DVR is the only way to watch the Draft. There’s just such a disproportionate amount of muck to wade through otherwise. I started late and unfortunately had the Steelers pick spoiled for me by social media when I overestimated where things should stand at 9:45. A good friend of mine then called right at ten to discuss the pick with me, and so we did for a little less than an hour, as I stared at Roger Goodell’s face frozen on my TV screen. I too feel the lingering uncertainty of our lacking CB corps* (heightened after the hated Bengals had top CB #3, the aforementioned Dennard, fall into their laps at #24), but, after some initial emotional wrangling and contemplation, I came around on the Shazier pick pretty quickly. It helps in that regard that I’m a Buckeye fan as well as a Steeler fan, obviously. I’ve watched him fly around the field every Saturday for the last three years, and have often daydreamed about seeing him wear black and yellow on Sunday. I knew he was potentially something special, though I waited with amused anticipation to unpause my DVR and hear the ESPN brain trust tear into the pick as a reach. Surprisingly, they didn’t. Shazier at #15 was maybe a bit of a stretch in their eyes, but he was a tackling machine, a marvelous athlete and a football guy. I couldn’t have agreed more, even if it was with Ray Lewis.** Things were a little less grounded on social media, where I made the mistake of commenting on the Steelers’ “Welcome” facebook thread. It was in response there that I was informed in a dozen different chattering tongues that the pick was a mistake, that we didn’t need a playmaking LB, that Sean Spence, now that he has been cleared to play in his first ever regular season game following two years spent recovering from a career-threatening knee injury, is the obvious future, that OSU players are good for little more than getting stabbed (such timely wit), that Shazier wouldn’t see the field for three years, that Cam Heyward (a fiery breakout player I had the temerity to compare to Shazier in terms of potential) had underperformed up to now, and a few other things I would attempt to parse if I had any care to. I enjoy life, and my blissful current lack of headache, too much to respond. Welcome aboard, Ryan!

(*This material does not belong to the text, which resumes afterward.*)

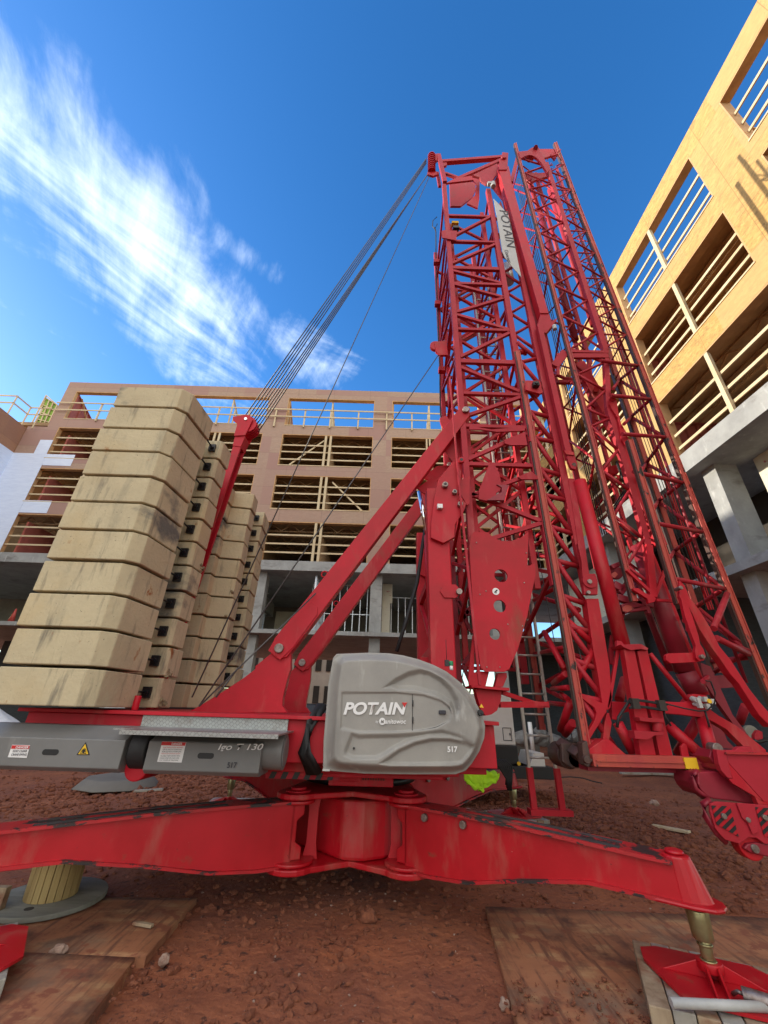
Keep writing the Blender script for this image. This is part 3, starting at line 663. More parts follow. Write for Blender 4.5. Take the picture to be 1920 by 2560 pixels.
# --- outriggers
def outrigger(px,py,fx,fy,ztop,label):
    a=Vector((px,py,0)); b=Vector((fx,fy,0)); d=(b-a); L=d.length; u=d.normalized(); n=Vector((-u.y,u.x,0))
    tp=[(.02,.79),(.25,.79),(.5,.78),(.85,.745),(.97,.735)]; bt=[(.02,.345),(.14,.345),(.30,.375),(.5,.47),(.72,.553),(.97,.55)]
    def q(s,z,o=0): return a+d*s+n*o+Vector((0,0,z))
    m=MB(); out=[q(s,z,-.095) for s,z in bt]+[q(s,z,-.095) for s,z in reversed(tp)]
    m.prism(out,n*.19); leg=m.build('outrigger',m_redgloss,cr)
    m=MB()
    for i in range(len(tp)-1):
        m.prism([q(tp[i][0],tp[i][1],-.135),q(tp[i+1][0],tp[i+1][1],-.135),q(tp[i+1][0],tp[i+1][1],.135),q(tp[i][0],tp[i][1],.135)],(0,0,.022))
    m.build('top_flange',m_chip,leg)
    m=MB()
    for o in (-.105,.045):
        for i in range(1,3): 
            s0,s1=tp[i][0]+(.0 if i>1 else .02),tp[i+1][0]-(0.0 if i<2 else .02)
            z0=tp[i][1]+(tp[i+1][1]-tp[i][1])*(s0-tp[i][0])/(tp[i+1][0]-tp[i][0])+.0225; z1=tp[i+1][1]+.0225
            m.prism([q(s0,z0,o),q(s1,z1,o),q(s1,z1,o+.06),q(s0,z0,o+.06)],(0,0,.004))
    m.build('grip_strip',m_grip,leg)
    m=MB(); rnd=random.Random(int(px*100))
    pb=[]
    for i in range(len(bt)-1):
        k=max(1,int((bt[i+1][0]-bt[i][0])*36))
        for j in range(k): t=j/k; pb.append((bt[i][0]+(bt[i+1][0]-bt[i][0])*t,bt[i][1]+(bt[i+1][1]-bt[i][1])*t))
    pb.append(bt[-1])
    w=[.128+rnd.uniform(-.002,.006) for _ in pb]
    for i in range(len(pb)-1):
        m.prism([q(pb[i][0],pb[i][1],-w[i]),q(pb[i+1][0],pb[i+1][1],-w[i+1]),q(pb[i+1][0],pb[i+1][1],.128),q(pb[i][0],pb[i][1],.128)],(0,0,-.02))
    m.build('bottom_flange',m_chip2,leg)
    m=MB(); m.tube(q(.0,.337),q(.0,.365),.20,n=24); m.tube(q(.0,.785),q(.0,.815),.17,n=24); m.prism([q(-.02,.37,-.095),q(.03,.37,-.095),q(.03,.785,-.095),q(-.02,.785,-.095),q(-.02,.70,-.095),q(.005,.66,-.095),q(.005,.50,-.095),q(-.02,.46,-.095)],n*.19); m.build('hinge_eye',m_redgloss,leg,bevel=.008)
    # end housing with jack
    e=q(1.0,0); m=MB(); m.loft([[e+u*(.115*math.cos(t)-.03*(1+math.cos(t+3.14)))+n*(.10*math.sin(t))+Vector((0,0,.53)) for t in [k*math.pi/9 for k in range(18)]],[e-u*.05+u*(.085*math.cos(t))+n*(.085*math.sin(t))+Vector((0,0,.775)) for t in [k*math.pi/9 for k in range(18)]]],False); m.tube(e-u*.05+Vector((0,0,.775)),e-u*.05+Vector((0,0,.80)),.062,.055,n=18); m.prism([q(.80,.55,-.12),q(1.0,.55,-.14)]+[e+u*(.05+.12*math.cos(t))+n*(.14*math.sin(t))+Vector((0,0,.55)) for t in (-1.0,-.5,0,.5,1.0)]+[q(1.0,.55,.14),q(.80,.55,.12)],(0,0,-.025))
    m.build('jack_housing',m_redgloss,leg,bevel=.012)
    m=MB(); m.tube(e+Vector((0,0,.36)),e+Vector((0,0,.505)),.058,.066,n=18); m.tube(e+Vector((0,0,.27)),e+Vector((0,0,.36)),.036,n=14)
    m.tube(e+Vector((0,0,.33)),e+Vector((0,0,.345)),.044,n=14); m.tube(e+Vector((0,0,.24)),e+Vector((0,0,.27)),.045,n=14)
    m.build('jack_screw',m_zinc,leg,bevel=.004)
    for s in (.12,.29):
        c=q(s,.74,-.10); m=MB(); m.tube(c,c-n*.035,.030,n=16); m.build('bolt',m_pin,leg,bevel=.004)
    return leg,e
legs=[outrigger(.30,4.68,2.10,3.42,.8,''),outrigger(-.75,4.68,-2.92,3.56,.8,''),outrigger(.46,6.62,2.24,7.8,.8,''),outrigger(-.92,6.62,-2.40,7.95,.8,'')]
# --- foot plates on cribbing
def foot(e,rot,size,label,cribl,nb=6,with_pin=False,zc=.16):
    cribbing((e.x,e.y),rot,nb,.115,.80,.0,zc,lambda i:cribl%(['first','second','third','fourth','fifth','sixth','seventh'][i]),cribl.split(' of ')[1] if ' of ' in cribl else 'timbers')
    root=empty('foot_plate',(e.x,e.y,zc)); tag(root,label,'foot plate','red foot plates under the outrigger jacks')
    c,s=math.cos(rot),math.sin(rot)
    def T(x,y,z): return Vector((e.x+x*c-y*s,e.y+x*s+y*c,z))
    hx,hy=size; k=.10
    oc=[(-hx+k*1.6,-hy),(hx-k,-hy),(hx,-hy+k),(hx,hy-k),(hx-k,hy),(-hx+k,hy),(-hx,hy-k*.6),(-hx,hy-k*2.2)]
    plate('base',m_redgloss,[T(x,y,zc+.004) for x,y in oc],.016,root,axis=(0,0,1))
    m=MB(); 
    for sx in (-1,1):
        m.prism([T(sx*.03-.006,-hy*.9,zc+.02),T(sx*.03-.006,hy*.9,zc+.02),T(sx*.03-.006,.06,zc+.10),T(sx*.03-.006,-.06,zc+.10)],(T(.012,0,0)-T(0,0,0)))
    m.prism([T(-hx*.75,-.006,zc+.02),T(hx*.75,-.006,zc+.02),T(.06,-.006,zc+.10),T(-.06,-.006,zc+.10)],(T(0,.012,0)-T(0,0,0)))
    m.tube(T(0,0,zc+.06),T(0,0,zc+.105),.07,n=18); m.build('gusset',m_redgloss,root,bevel=.003)
    if with_pin:
        m=MB(); a=T(.10,-.20,zc+.055); b=T(.30,-.24,zc+.055); m.tube(a,b,.036,n=16); m.tube(b,b+(b-a)*.05,.042,n=16); m.build('loose_pin',m_pin,root,bevel=.003)
        m=MB(); m.path([T(.06,-.15,zc+.03),T(.08,-.19,zc+.06),T(.10,-.2,zc+.06)],.01); m.build('pin_handle',m_pin,root)
    return root
foot(legs[0][1],math.radians(-24),(.36,.30),'red octagonal foot plate with a loose pin lying on it, under the right front outrigger','%s timber of the cribbing under the right front outrigger foot',7,True)
foot(Vector((-2.60,3.40,0)),math.radians(35),(.40,.32),'muddy red foot plate cut off at the left edge, in front of the cable spool','%s timber of the cribbing under the left front outrigger foot',6)
foot(legs[2][1],.3,(.36,.30),'red foot plate behind the crane on the right, under the yellow vest','%s timber of the cribbing under the right rear outrigger foot',6)
foot(legs[3][1],-.2,(.36,.30),'red foot plate far back under the grey step plate','%s timber of the cribbing under the left rear outrigger foot',6)
# conduit across the cribbing
m=MB(); a=W('b3',1100,937,Z=.20); b=W('b3',1700,965,Z=.20); m.tube(a,b,.022,n=16); o=m.build('conduit',m_pipe); tag(o,'round grey conduit lying across the right front cribbing','conduit')
# --- slewing ring and turntable
m=MB(); m.tube((-.2,CY,.872),(-.2,CY,.93),.66,n=48); m.tube((-.2,CY,.93),(-.2,CY,1.02),.60,n=48); part(m,'slewing_ring',m_black)
m=MB()
for k in range(96):
    a=2*math.pi*k/96; m.box((-.2+.62*math.cos(a)-.008,CY+.62*math.sin(a)-.008,.94),(-.2+.62*math.cos(a)+.008,CY+.62*math.sin(a)+.008,1.01))
part(m,'gear_teeth',m_dark)
m=MB(); m.box((-.46,4.62,.93),(.17,4.9,1.05)); m.box((-.36,4.60,.97),(-.15,4.64,1.03)); part(m,'slew_motor_guard',m_red,bevel=.008)
m=MB()
for k in range(9): m.box((-.13+k*.025,4.612,.985),(-.118+k*.025,4.618,1.02))
part(m,'grille',m_dark)
# turntable disc edge plate with black stripes
m=MB(); m.prism([(-.95,4.30,1.045),(-.35,4.28,1.045),(.6,4.3,1.045),(.9,4.9,1.045),(.9,6.4,1.045),(.4,7,1.045),(-.8,7,1.045),(-1.15,6.5,1.045),(-1.15,4.6,1.045)],(0,0,.03)); tt=part(m,'turntable_plate',m_red,bevel=.004)
m=MB()
for k in range(6): x=-.97+k*.105; m.prism([(x,4.288,1.02),(x+.05,4.288,1.02),(x+.085,4.288,1.10),(x+.035,4.288,1.10)],(0,-.004,0))
m.build('hazard_stripes',m_black,tt)
m=MB(); m.box((-1.0,4.292,1.02),(-.33,4.30,1.10)); m.build('edge_strip',m_red2,tt)
# --- chassis frame
m=MB()
m.box((-3.15,4.05,1.17),(1.05,4.25,1.50)); m.box((-3.15,7.05,1.17),(1.05,7.25,1.50))
m.box((-3.15,4.25,1.17),(-2.9,7.05,1.50)); m.box((.75,4.25,1.1),(1.0,7.05,1.50)); m.box((-1.2,4.25,1.078),(.75,7.05,1.30)); m.box((-2.0,4.25,1.2),(-1.8,7.05,1.5))
fr_=part(m,'chassis_frame',m_red,bevel=.006)
m=MB(); m.box((-3.2,3.98,1.503),(1.08,7.32,1.533)); part(m,'deck_plate',m_red,fr_,bevel=.004)
m=MB(); m.tube((-2.3,4.22,1.535),(-2.3,4.22,1.66),.03,n=12); m.build('stop_pin',m_red,fr_,bevel=.005)
m=MB(); m.prism(wp('f1',[(-60,1668),(70,1600),(330,1440),(560,1290),(690,1190),(690,1160),(905,985),(1082,985),(1075,1190),(1040,1300),(995,1480),(985,1590),(1040,1668)],Y=4.83),(0,.10,0)); g1=part(m,'support_gusset',m_red,bevel=.005)
m=MB(); m.prism(wp('f1',[(1010,1668),(1000,1560),(1080,1215),(1180,1120),(1300,1130),(1290,1310),(1245,1540),(1240,1600),(1290,1668)],Y=6.37),(0,.10,0)); part(m,'support_gusset',m_red,bevel=.005)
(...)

*The Steelers “Draft Day Big Board” at news site Behind the Steel Curtain is continually updated and a fairly indispensable resource for seeing how today’s second and third rounds might play out. The board lists seven available WRs as value picks by the time the Steelers draft in round 2, and 7 corners by our compensatory pick in round 3. I think the WR need has been overblown, personally, since we still don’t know what we have in Markus Wheaton (or Derek Moye for that matter), and since Lance Moore and Darrius Heyward-Bey have also joined in the offseason. I wouldn’t be surprised if a high profile defensive lineman falls to us at #14, a Nix or Hageman or Tuitt, and we address CB in round 3 (where we normally do). More agita for the fan base. Have faith, I beg you.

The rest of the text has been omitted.